No dobra, wstawka weryfikująca. Dolny crux wszedł sprawnie, skała jest zimna więc w jedynym reście próbuję trochę dogrzać palce. Kolejne parę ruchów i jestem w problematycznym miejscu. Nie przemyślałem wpinki, a właśnie zobaczyłem ją na wysokości oczu, więc w podchwycie próbuję ogarnąć czy dam się radę wpiąć - nie ma opcji. Idę po krzyżu i przy ruchu w plecy drugą ręką wyjeżdża mi noga 😱 Power scream na utrzymanie chwytów i zaraz później drugi na powrót nóg na skałę. Niezbyt przyjemne wejście w drugi crux, który może jest mniej wymagający dla palców, ale bardziej dla ciała i trzeba znaleźć dobre pozycje. Jakoś przekrzyczałem wszystkie ruchy, ale kiedy próbowałem sięgnąć do ostatniego chwytu, nie byłem w stanie. Krzyk, pac o ścianę, krzyk, poprawka, krzyk, poprawka i skończyłem w powietrzu.
Droga nie zrobiona, ale czułem że zawalczyłem do końca i że zabrakło trochę szczęścia, może jakiejś mikro optymalizacji. W każdym razie w 3 wstawce spadłem spod topu 7c, co niezmiernie mnie satysfakcjonuje. Tak czy inaczej trzeba doładować, ale presja całkowicie ze mnie zeszła.
Godzinę później oddałem jeszcze jedna wstawkę, ale czy to ze zmęczenia, czy z braku pierwszej bezpiecznej, w problematycznym miejscu nie trafiłem do końca dobrze, co mnie mogło kosztować więcej i ostatecznie spadłem dwa ruchy wcześniej. Droga zdecydowanie w moim zasięgu, ale nie planuję już na nią wracać. Jedyne co mogę wygrać to kolejny wpięty łańcuch w ciągu, a mogę stracić cały dzień fajnego wspinania.
8 grudnia
Dzisiaj poszliśmy na łatwiejsze drogi. Przynajmniej w teorii. Udało się przejść flashem bardzo ładne 7a, które wydawało się być drogą za jeden ruch, a okazało się być bardzo konsystentnym wspianiem w pionie po słabych krawądkach. Bardzo czuje zmęczenie ostatnich 10 dni, ale mimo to wstawiłem się później w 7b.
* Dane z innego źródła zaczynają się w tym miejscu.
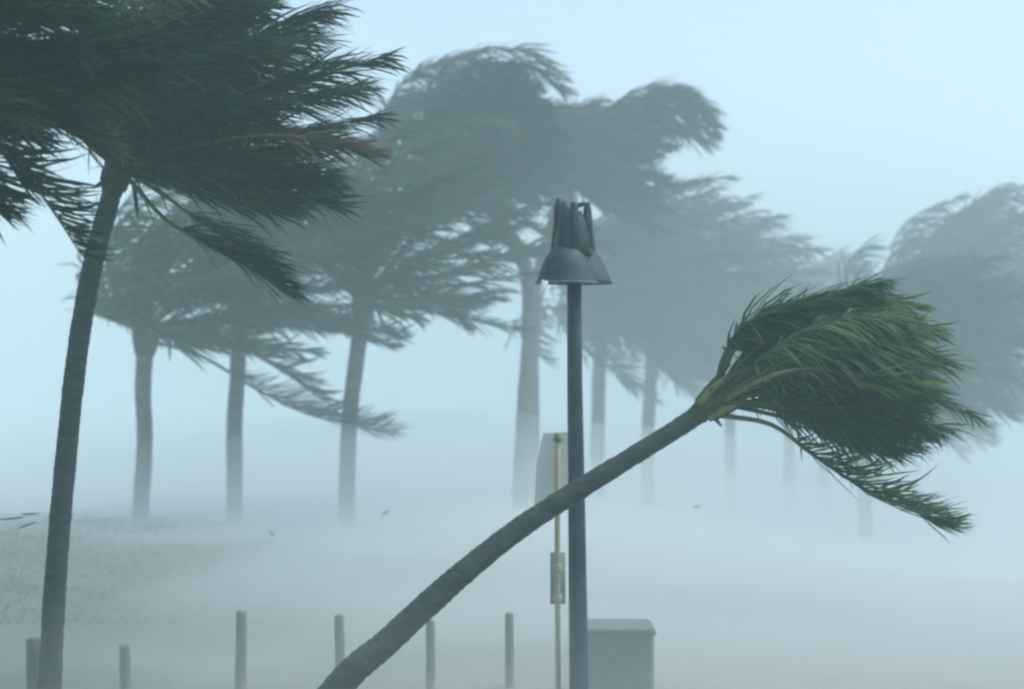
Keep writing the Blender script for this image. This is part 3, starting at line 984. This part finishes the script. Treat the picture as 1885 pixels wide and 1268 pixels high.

Nie udało się rozkminić całej sekwencji w cruxie, ale droga bardzo ładna i na moje oko, raczej plasuje się w górnym zakresie 7b.
Później poszliśmy na 7a+ w trawersie, więc żeby nie kombinować za dużo ze ściąganiem eksów poszedłem na wędkę. Kolejna świetna droga. Kolejny argument za tym żeby nie wracać już na 7c 🫣
Jako ostatnią drogę zrobiłem 6b, po klamach w przewieszeniu, ale ledwo się udało. Byłem tak zmęczony, że już nie trzymałem chwytów i chyba jedynie to, że mam jakieś pojęcia o kneebarach uratowało mi przejście. To była też ostatnia droga Manu w kanionie, bo wieczorem pojechał stopem w kierunku Bariloche. Warunki całkiem sprzyjające, bo były jakieś zawody kolarskie i dużo ludzi przyjechało pod Piedre Parade. Mi też udało się skorzystać, bo kupiłem dwie bułki z kiełbaskami i było to całkiem miłe uzupełnienie diety 🤗
Niestety był też ewidentny minus tych zawodów. Znajomi, którzy poszli na wielowyciąg na Piedrę Paradę, wrócili bez plecaka, który zostawili pod skałą.